─── Supplied records

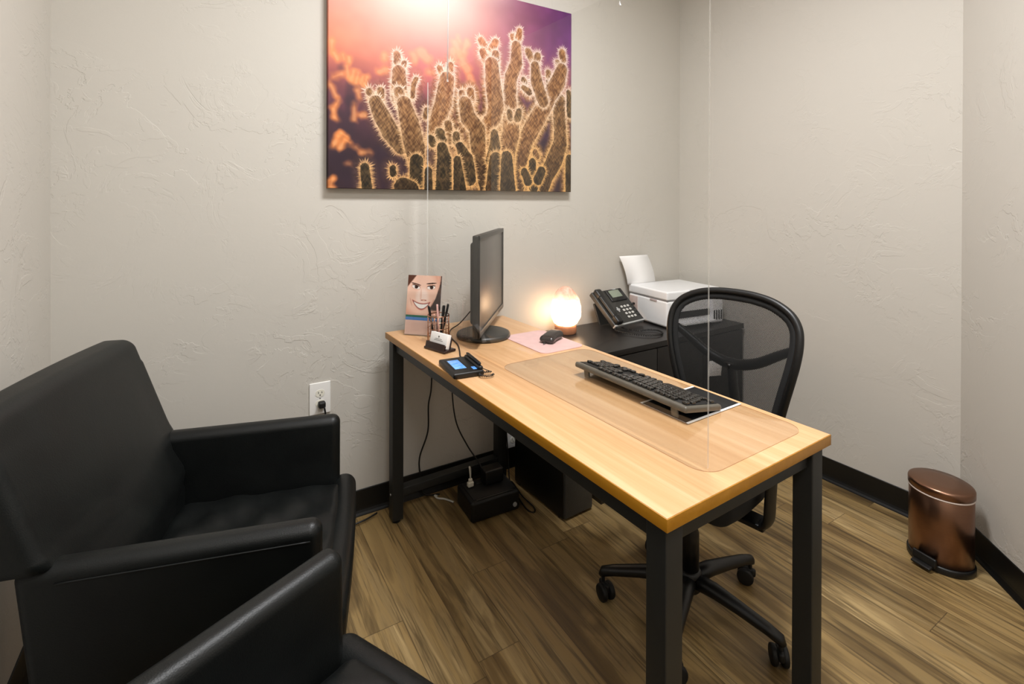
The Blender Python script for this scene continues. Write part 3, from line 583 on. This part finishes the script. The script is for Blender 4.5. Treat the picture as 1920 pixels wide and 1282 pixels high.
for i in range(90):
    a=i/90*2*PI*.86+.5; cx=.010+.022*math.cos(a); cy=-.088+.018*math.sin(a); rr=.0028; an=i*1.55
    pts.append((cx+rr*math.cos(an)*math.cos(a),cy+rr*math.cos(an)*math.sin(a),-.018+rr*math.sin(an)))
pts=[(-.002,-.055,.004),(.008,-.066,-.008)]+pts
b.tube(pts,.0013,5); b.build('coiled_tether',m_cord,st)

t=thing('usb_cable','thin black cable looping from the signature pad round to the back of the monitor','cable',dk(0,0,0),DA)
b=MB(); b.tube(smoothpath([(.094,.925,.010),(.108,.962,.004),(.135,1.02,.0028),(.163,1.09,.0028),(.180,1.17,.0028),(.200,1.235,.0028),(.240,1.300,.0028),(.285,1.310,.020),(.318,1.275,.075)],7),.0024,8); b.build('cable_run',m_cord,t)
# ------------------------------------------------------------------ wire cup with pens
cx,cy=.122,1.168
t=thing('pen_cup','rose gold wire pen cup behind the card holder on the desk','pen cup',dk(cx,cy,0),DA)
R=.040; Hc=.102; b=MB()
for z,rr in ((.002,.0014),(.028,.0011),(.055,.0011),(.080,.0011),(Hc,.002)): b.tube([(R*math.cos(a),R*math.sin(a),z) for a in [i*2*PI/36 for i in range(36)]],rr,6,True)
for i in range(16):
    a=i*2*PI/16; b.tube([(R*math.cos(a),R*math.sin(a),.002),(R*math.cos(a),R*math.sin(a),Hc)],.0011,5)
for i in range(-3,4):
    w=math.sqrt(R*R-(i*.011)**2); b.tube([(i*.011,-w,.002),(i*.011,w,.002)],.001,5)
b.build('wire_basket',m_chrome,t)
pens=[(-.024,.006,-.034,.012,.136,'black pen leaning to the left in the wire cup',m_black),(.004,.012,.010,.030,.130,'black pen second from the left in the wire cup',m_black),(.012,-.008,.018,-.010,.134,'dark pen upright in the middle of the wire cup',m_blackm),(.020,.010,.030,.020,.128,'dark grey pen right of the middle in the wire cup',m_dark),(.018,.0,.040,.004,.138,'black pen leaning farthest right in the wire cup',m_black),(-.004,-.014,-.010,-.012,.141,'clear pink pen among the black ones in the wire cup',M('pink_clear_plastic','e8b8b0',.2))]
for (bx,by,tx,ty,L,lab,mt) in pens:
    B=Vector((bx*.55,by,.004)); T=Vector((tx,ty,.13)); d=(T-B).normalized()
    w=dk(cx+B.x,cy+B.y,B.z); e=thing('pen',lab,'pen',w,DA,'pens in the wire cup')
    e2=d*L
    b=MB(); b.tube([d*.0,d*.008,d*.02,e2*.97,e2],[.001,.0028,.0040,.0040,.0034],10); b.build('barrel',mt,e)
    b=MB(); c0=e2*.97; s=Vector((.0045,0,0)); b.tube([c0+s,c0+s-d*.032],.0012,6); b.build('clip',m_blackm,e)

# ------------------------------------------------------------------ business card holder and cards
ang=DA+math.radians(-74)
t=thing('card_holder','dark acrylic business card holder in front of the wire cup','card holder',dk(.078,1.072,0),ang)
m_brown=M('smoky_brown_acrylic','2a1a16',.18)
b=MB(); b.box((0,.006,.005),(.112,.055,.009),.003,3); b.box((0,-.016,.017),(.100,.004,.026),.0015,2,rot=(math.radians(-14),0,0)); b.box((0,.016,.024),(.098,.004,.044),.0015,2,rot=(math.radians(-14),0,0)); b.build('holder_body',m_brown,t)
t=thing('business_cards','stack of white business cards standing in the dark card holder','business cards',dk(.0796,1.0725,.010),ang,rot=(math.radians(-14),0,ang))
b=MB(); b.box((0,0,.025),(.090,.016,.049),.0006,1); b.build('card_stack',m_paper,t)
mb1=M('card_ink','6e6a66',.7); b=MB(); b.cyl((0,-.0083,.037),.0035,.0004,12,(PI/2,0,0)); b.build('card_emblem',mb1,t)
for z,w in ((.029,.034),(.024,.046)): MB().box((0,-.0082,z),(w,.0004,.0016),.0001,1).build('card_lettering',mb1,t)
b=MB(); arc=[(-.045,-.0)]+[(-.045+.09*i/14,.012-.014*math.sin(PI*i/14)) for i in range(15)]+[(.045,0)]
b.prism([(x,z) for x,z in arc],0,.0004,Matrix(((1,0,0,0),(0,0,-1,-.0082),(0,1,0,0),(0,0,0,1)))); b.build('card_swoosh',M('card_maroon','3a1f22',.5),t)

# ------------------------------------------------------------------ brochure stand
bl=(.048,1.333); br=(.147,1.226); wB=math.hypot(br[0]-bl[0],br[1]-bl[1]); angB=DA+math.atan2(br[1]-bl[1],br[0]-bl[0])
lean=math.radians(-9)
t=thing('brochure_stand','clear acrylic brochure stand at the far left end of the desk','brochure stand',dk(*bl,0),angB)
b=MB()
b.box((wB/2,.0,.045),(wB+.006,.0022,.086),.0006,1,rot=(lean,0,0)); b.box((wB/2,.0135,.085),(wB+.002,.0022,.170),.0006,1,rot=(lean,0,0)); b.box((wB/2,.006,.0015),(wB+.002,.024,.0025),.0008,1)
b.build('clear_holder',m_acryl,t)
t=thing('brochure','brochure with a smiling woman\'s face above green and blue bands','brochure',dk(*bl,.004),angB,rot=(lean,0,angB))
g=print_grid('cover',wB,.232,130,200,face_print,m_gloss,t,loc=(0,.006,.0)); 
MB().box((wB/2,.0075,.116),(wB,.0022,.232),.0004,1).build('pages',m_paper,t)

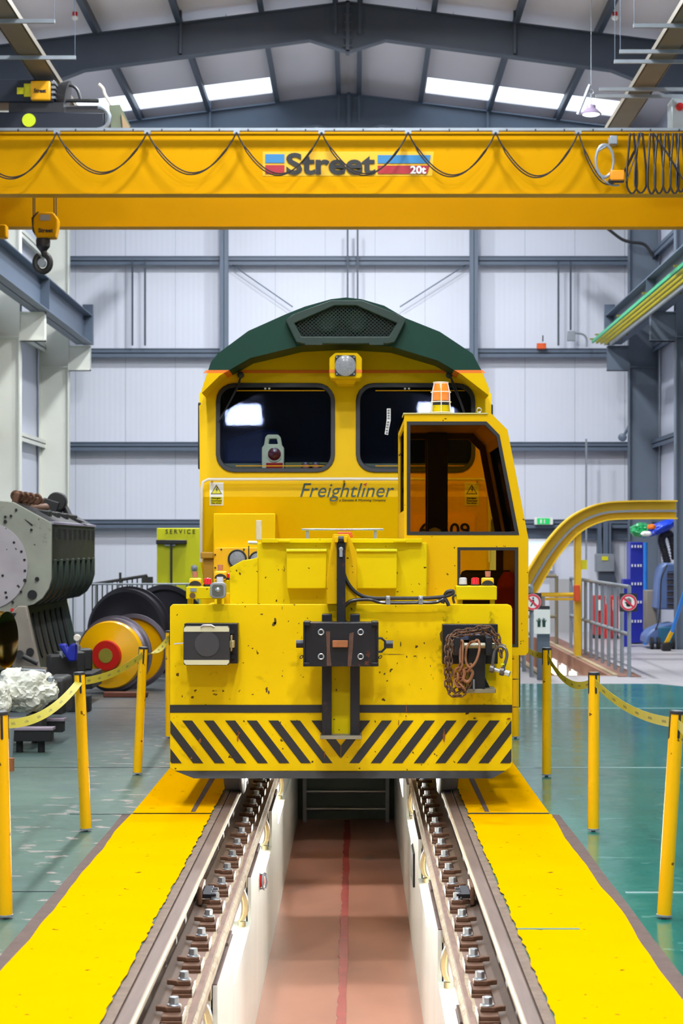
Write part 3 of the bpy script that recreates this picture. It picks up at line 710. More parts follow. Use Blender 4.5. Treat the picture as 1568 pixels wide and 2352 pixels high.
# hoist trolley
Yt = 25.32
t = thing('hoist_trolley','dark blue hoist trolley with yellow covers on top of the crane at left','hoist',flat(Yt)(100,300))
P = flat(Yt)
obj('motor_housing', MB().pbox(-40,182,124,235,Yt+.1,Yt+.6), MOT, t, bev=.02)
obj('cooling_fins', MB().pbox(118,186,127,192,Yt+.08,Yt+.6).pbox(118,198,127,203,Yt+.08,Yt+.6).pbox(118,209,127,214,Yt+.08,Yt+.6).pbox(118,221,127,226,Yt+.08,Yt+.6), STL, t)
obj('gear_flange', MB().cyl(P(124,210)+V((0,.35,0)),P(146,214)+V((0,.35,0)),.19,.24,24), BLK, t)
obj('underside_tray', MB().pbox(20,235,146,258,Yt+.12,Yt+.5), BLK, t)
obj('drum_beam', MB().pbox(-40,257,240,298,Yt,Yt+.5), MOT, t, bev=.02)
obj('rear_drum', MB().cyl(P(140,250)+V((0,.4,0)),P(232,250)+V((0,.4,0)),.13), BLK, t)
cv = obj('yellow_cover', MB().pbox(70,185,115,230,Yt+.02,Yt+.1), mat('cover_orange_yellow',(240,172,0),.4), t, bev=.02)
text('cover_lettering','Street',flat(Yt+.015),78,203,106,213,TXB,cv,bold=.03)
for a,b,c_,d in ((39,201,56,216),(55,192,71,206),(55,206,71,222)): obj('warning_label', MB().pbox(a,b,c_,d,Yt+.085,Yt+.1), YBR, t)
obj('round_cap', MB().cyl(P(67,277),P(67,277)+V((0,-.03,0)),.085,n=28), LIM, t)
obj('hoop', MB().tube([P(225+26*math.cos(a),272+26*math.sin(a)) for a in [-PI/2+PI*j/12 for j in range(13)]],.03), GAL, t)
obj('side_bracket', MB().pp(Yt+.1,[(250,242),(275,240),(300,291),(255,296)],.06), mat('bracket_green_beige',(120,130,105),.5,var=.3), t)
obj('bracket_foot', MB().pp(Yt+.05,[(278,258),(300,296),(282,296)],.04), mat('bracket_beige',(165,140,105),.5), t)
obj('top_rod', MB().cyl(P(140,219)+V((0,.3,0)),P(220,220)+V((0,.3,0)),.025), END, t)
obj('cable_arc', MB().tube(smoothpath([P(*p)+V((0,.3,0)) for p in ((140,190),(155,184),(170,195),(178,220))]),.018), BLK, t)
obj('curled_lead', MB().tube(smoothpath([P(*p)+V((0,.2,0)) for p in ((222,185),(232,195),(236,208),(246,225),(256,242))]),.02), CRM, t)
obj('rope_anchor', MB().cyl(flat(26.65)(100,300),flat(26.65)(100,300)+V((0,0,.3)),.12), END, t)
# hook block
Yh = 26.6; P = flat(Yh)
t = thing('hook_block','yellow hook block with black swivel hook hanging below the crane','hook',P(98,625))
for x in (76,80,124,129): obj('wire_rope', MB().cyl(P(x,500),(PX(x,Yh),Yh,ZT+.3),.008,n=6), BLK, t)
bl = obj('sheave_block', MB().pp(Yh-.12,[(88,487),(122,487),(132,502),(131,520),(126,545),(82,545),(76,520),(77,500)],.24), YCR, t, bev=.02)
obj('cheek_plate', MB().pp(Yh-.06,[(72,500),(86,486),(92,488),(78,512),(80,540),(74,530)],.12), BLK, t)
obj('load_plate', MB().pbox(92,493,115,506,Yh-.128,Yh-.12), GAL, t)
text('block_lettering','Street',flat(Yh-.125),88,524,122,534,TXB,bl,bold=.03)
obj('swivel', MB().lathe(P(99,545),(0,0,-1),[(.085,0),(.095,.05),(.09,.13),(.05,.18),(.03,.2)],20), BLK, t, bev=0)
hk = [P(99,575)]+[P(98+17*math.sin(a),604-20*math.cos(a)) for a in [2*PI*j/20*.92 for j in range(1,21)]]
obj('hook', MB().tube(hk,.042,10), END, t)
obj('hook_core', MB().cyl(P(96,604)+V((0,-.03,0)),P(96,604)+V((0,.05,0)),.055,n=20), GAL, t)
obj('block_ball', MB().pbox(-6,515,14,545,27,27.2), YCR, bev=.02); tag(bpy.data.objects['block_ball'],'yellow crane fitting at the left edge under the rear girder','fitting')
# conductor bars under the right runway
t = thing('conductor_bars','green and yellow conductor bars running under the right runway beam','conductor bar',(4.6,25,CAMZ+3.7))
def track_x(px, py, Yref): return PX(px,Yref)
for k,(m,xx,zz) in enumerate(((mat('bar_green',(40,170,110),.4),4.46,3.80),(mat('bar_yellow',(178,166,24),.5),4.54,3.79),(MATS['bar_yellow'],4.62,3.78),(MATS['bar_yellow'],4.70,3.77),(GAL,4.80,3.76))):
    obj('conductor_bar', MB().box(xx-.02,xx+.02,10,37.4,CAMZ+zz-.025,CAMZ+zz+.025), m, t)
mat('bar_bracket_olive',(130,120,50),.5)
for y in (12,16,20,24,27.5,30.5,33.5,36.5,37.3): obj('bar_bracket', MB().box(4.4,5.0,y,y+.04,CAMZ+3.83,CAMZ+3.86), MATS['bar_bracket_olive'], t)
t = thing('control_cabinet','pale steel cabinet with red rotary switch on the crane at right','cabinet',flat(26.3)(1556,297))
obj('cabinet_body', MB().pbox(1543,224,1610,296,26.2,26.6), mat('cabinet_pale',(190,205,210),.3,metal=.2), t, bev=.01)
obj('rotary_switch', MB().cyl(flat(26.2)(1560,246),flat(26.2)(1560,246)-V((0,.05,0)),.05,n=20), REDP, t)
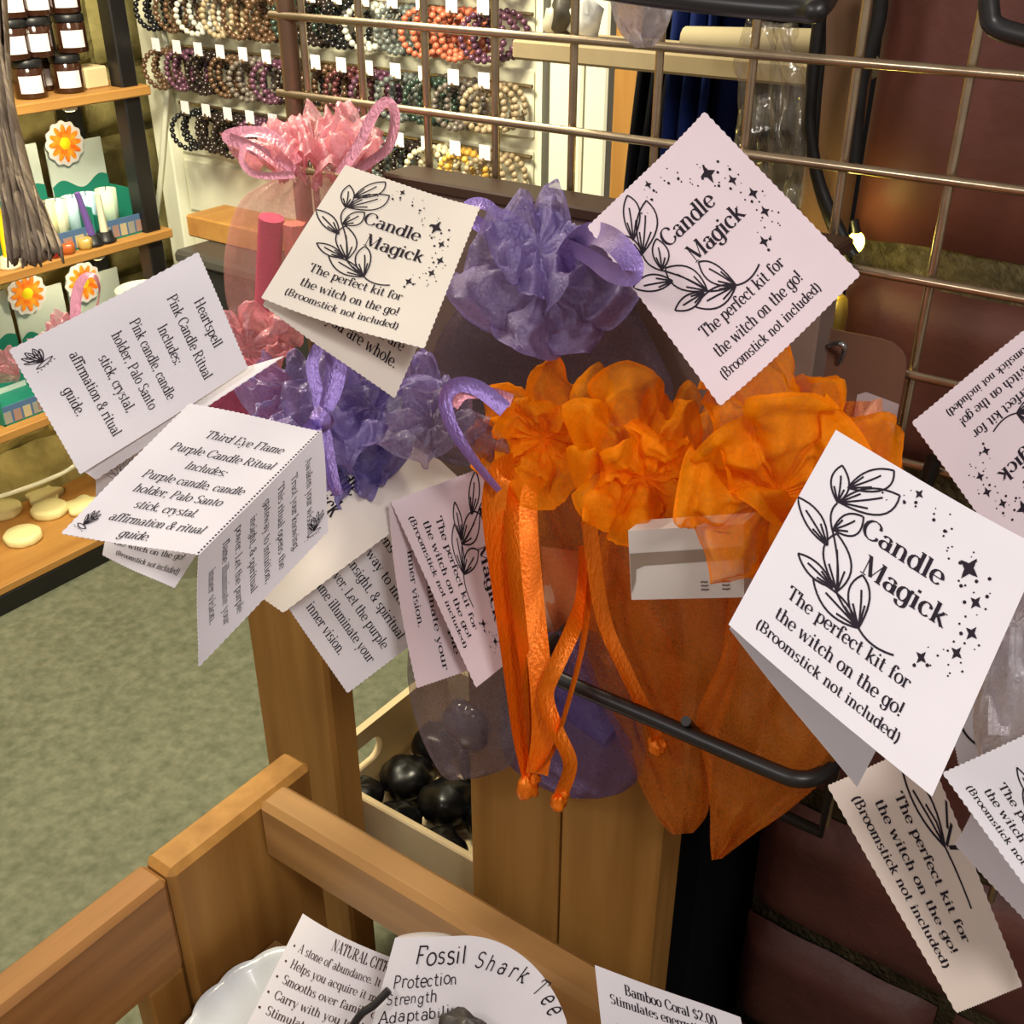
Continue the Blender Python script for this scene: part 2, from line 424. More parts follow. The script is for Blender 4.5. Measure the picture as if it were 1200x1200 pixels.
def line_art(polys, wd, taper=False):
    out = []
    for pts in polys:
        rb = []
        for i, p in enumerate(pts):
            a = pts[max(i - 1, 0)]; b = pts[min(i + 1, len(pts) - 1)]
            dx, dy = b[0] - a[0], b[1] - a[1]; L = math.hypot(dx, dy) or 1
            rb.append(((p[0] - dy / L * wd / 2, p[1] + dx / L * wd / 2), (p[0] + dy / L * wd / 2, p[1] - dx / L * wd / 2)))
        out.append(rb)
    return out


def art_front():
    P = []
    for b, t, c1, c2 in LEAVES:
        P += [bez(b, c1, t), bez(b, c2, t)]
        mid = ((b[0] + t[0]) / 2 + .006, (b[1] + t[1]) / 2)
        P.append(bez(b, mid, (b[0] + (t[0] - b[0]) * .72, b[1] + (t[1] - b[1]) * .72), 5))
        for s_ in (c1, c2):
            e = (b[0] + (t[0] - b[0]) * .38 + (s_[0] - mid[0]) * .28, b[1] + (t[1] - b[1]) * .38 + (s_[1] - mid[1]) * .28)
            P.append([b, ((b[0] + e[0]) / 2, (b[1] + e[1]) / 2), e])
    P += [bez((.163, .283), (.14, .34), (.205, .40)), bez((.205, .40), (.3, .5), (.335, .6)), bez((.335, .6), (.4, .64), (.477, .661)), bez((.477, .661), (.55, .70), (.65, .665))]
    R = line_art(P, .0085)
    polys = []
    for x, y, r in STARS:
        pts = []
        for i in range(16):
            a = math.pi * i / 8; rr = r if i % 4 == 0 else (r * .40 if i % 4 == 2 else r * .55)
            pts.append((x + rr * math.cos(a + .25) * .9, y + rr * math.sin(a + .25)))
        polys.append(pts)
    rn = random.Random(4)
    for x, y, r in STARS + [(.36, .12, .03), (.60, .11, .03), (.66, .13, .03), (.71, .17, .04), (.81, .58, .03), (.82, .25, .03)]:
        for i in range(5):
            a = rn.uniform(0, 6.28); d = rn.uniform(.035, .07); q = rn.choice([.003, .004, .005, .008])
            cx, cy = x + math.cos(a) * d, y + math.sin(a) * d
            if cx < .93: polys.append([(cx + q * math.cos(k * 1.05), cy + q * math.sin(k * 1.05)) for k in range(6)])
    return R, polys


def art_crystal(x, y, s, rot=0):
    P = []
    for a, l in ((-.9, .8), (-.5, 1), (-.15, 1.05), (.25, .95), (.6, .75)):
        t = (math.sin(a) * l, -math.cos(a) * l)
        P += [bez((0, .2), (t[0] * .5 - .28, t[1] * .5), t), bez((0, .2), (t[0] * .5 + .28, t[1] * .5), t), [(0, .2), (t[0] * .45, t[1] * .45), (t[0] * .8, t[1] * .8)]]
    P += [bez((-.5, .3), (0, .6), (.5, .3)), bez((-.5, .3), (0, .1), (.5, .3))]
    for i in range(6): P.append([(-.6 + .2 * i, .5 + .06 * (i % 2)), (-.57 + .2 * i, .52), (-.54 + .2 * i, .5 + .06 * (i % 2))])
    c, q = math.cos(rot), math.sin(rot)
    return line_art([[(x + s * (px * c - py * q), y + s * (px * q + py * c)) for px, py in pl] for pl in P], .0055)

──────

(Written task) Give again, word for word, every line of the listing above from the one with "Continue the Blender" to the one with "return R, polys", both inclusive, and nothing beyond them.

(Exercise solution)
Continue the Blender Python script for this scene: part 2, from line 424. More parts follow. The script is for Blender 4.5. Measure the picture as if it were 1200x1200 pixels.
def line_art(polys, wd, taper=False):
    out = []
    for pts in polys:
        rb = []
        for i, p in enumerate(pts):
            a = pts[max(i - 1, 0)]; b = pts[min(i + 1, len(pts) - 1)]
            dx, dy = b[0] - a[0], b[1] - a[1]; L = math.hypot(dx, dy) or 1
            rb.append(((p[0] - dy / L * wd / 2, p[1] + dx / L * wd / 2), (p[0] + dy / L * wd / 2, p[1] - dx / L * wd / 2)))
        out.append(rb)
    return out


def art_front():
    P = []
    for b, t, c1, c2 in LEAVES:
        P += [bez(b, c1, t), bez(b, c2, t)]
        mid = ((b[0] + t[0]) / 2 + .006, (b[1] + t[1]) / 2)
        P.append(bez(b, mid, (b[0] + (t[0] - b[0]) * .72, b[1] + (t[1] - b[1]) * .72), 5))
        for s_ in (c1, c2):
            e = (b[0] + (t[0] - b[0]) * .38 + (s_[0] - mid[0]) * .28, b[1] + (t[1] - b[1]) * .38 + (s_[1] - mid[1]) * .28)
            P.append([b, ((b[0] + e[0]) / 2, (b[1] + e[1]) / 2), e])
    P += [bez((.163, .283), (.14, .34), (.205, .40)), bez((.205, .40), (.3, .5), (.335, .6)), bez((.335, .6), (.4, .64), (.477, .661)), bez((.477, .661), (.55, .70), (.65, .665))]
    R = line_art(P, .0085)
    polys = []
    for x, y, r in STARS:
        pts = []
        for i in range(16):
            a = math.pi * i / 8; rr = r if i % 4 == 0 else (r * .40 if i % 4 == 2 else r * .55)
            pts.append((x + rr * math.cos(a + .25) * .9, y + rr * math.sin(a + .25)))
        polys.append(pts)
    rn = random.Random(4)
    for x, y, r in STARS + [(.36, .12, .03), (.60, .11, .03), (.66, .13, .03), (.71, .17, .04), (.81, .58, .03), (.82, .25, .03)]:
        for i in range(5):
            a = rn.uniform(0, 6.28); d = rn.uniform(.035, .07); q = rn.choice([.003, .004, .005, .008])
            cx, cy = x + math.cos(a) * d, y + math.sin(a) * d
            if cx < .93: polys.append([(cx + q * math.cos(k * 1.05), cy + q * math.sin(k * 1.05)) for k in range(6)])
    return R, polys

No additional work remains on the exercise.